* [Objective]:
Print verbatim the opening line of the material and every subsequent line through the one containing "return P(px, py, (z".

◇ ◇ ◇ ◇ ◇ ◇ ◇

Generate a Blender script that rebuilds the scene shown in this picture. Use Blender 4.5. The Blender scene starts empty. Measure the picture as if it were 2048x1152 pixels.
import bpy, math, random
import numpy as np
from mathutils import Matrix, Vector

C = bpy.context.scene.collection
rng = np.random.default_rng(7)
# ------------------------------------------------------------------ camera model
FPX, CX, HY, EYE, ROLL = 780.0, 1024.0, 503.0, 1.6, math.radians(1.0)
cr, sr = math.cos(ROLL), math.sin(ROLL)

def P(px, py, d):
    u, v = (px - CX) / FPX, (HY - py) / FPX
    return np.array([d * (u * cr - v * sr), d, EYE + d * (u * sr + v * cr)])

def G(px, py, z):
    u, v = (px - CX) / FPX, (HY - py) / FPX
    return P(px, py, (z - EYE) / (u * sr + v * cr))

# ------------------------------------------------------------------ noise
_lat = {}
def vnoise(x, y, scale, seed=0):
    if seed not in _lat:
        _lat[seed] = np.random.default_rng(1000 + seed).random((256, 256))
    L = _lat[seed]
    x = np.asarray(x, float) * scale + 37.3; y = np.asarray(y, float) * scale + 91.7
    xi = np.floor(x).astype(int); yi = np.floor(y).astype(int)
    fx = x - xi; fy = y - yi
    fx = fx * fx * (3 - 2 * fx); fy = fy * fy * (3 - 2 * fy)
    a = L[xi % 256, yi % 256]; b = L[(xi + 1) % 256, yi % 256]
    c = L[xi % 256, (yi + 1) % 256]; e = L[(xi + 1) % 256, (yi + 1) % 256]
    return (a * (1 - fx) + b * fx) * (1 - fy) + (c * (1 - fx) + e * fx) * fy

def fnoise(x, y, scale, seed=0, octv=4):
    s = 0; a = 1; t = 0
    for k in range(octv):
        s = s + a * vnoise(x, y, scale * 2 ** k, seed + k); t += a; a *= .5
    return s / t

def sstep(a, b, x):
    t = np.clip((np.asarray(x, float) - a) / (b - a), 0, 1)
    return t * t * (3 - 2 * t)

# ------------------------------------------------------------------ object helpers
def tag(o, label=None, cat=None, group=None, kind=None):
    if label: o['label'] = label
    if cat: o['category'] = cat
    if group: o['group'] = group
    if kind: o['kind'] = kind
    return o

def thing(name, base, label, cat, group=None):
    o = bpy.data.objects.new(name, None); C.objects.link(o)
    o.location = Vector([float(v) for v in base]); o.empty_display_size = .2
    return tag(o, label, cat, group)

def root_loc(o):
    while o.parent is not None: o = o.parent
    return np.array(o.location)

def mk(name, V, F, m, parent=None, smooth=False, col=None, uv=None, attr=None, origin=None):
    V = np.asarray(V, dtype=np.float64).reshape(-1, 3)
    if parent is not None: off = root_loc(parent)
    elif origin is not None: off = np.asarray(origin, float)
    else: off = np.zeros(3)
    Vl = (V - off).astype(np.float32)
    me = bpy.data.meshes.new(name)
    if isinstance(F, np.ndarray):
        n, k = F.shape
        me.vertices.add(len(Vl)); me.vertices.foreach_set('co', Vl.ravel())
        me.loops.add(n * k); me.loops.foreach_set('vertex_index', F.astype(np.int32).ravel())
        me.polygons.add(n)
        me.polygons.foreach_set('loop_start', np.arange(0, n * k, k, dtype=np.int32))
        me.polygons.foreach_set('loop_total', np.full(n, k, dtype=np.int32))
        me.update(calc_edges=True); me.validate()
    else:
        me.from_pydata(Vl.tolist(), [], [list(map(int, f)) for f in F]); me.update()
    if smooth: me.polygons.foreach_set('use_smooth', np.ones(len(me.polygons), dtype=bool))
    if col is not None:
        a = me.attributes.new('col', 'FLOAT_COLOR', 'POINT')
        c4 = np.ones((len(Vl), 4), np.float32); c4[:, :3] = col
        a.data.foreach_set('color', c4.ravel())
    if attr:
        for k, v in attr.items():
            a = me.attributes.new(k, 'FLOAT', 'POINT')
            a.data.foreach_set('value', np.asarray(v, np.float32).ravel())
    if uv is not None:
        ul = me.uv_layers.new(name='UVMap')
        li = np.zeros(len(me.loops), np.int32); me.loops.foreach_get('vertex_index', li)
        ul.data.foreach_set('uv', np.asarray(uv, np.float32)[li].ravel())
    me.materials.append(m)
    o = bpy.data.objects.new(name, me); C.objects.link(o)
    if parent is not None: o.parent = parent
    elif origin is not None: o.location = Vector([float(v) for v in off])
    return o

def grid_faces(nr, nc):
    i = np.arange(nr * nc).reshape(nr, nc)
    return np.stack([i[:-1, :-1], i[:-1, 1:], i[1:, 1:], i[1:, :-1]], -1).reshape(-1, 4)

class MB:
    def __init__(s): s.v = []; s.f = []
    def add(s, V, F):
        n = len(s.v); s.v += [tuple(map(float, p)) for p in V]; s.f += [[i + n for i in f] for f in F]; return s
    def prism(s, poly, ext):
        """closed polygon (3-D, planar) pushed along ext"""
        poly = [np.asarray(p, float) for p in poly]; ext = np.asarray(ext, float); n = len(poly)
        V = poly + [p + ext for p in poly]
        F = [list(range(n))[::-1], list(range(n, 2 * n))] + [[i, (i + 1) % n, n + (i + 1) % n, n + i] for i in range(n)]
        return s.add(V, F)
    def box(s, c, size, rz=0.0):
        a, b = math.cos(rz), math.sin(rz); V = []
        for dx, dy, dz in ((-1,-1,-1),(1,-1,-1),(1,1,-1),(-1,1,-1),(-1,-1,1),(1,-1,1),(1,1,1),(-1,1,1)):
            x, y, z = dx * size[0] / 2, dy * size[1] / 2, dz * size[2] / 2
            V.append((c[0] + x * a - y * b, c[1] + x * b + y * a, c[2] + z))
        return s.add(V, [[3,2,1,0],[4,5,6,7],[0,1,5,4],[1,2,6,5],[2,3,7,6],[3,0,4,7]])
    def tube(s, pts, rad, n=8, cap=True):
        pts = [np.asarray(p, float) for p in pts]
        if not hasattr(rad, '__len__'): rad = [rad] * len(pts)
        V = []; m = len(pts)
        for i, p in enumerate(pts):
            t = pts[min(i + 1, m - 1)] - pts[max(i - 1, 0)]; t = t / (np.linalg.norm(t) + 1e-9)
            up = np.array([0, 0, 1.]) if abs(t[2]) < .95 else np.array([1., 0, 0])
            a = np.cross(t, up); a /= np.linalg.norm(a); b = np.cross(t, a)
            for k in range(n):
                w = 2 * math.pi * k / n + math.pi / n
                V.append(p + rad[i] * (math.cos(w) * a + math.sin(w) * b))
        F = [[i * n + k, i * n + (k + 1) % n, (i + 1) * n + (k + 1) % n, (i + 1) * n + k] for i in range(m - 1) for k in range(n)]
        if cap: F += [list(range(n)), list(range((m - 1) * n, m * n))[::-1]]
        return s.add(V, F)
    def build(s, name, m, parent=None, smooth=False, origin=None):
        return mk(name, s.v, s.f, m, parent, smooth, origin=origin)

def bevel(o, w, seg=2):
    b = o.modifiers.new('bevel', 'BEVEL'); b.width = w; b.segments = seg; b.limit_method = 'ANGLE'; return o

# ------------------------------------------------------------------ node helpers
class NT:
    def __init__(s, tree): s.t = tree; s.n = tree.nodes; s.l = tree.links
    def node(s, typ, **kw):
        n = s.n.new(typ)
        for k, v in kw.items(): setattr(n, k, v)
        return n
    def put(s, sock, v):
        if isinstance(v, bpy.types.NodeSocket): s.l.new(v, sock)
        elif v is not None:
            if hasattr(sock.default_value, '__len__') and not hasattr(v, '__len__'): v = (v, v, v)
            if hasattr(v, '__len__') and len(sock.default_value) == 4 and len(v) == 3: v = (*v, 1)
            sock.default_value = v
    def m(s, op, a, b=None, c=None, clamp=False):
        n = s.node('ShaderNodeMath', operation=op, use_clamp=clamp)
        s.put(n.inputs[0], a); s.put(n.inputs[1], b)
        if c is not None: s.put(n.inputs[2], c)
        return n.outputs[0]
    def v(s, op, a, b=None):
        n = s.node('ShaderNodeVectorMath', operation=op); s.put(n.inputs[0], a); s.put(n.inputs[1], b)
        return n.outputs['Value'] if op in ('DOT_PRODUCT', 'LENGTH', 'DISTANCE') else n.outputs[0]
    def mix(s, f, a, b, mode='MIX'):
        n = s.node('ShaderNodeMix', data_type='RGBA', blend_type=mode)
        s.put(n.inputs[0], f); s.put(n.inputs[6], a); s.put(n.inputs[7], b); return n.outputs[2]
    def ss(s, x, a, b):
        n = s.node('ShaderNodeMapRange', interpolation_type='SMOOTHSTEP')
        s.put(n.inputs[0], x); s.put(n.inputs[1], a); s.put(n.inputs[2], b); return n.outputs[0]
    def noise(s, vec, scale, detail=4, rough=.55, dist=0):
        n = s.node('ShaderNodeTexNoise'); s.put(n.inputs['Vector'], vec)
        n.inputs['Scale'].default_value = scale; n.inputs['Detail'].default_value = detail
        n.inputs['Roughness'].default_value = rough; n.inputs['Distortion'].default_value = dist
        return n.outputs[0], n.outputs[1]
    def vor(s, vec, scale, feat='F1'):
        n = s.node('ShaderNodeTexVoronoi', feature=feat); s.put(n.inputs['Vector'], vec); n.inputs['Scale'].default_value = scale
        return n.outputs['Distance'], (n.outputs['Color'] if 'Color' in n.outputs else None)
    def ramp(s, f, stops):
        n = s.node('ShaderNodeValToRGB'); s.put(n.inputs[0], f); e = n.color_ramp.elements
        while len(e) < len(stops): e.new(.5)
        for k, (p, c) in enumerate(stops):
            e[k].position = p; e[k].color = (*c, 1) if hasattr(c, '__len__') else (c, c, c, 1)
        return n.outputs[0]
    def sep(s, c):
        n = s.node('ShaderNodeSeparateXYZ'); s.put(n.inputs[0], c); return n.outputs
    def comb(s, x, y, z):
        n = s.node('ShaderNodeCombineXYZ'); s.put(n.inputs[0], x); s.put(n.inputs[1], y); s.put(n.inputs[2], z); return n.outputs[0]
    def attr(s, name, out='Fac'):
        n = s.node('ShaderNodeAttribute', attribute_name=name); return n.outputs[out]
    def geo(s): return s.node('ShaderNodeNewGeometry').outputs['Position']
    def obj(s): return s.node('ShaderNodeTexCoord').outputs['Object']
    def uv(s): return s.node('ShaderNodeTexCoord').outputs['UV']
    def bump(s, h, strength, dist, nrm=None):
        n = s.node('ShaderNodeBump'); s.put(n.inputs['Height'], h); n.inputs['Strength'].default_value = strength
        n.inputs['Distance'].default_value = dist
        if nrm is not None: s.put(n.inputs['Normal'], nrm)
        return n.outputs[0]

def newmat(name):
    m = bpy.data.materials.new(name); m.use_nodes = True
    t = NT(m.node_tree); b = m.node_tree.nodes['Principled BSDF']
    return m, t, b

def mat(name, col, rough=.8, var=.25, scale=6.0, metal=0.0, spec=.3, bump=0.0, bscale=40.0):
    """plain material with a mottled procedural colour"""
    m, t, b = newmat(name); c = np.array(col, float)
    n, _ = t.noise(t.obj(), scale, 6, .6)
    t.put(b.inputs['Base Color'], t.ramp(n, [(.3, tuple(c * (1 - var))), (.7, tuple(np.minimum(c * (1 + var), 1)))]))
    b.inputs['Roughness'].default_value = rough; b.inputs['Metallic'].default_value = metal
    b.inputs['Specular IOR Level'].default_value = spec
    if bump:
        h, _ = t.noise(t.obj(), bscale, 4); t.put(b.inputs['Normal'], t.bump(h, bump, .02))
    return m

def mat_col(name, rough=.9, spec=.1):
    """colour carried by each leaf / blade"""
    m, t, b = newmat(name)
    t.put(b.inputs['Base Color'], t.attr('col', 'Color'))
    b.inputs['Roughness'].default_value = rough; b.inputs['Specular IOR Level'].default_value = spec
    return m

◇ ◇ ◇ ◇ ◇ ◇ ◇

* [Answer for the task]:
Generate a Blender script that rebuilds the scene shown in this picture. Use Blender 4.5. The Blender scene starts empty. Measure the picture as if it were 2048x1152 pixels.
import bpy, math, random
import numpy as np
from mathutils import Matrix, Vector

C = bpy.context.scene.collection
rng = np.random.default_rng(7)
# ------------------------------------------------------------------ camera model
FPX, CX, HY, EYE, ROLL = 780.0, 1024.0, 503.0, 1.6, math.radians(1.0)
cr, sr = math.cos(ROLL), math.sin(ROLL)

def P(px, py, d):
    u, v = (px - CX) / FPX, (HY - py) / FPX
    return np.array([d * (u * cr - v * sr), d, EYE + d * (u * sr + v * cr)])

def G(px, py, z):
    u, v = (px - CX) / FPX, (HY - py) / FPX
    return P(px, py, (z - EYE) / (u * sr + v * cr))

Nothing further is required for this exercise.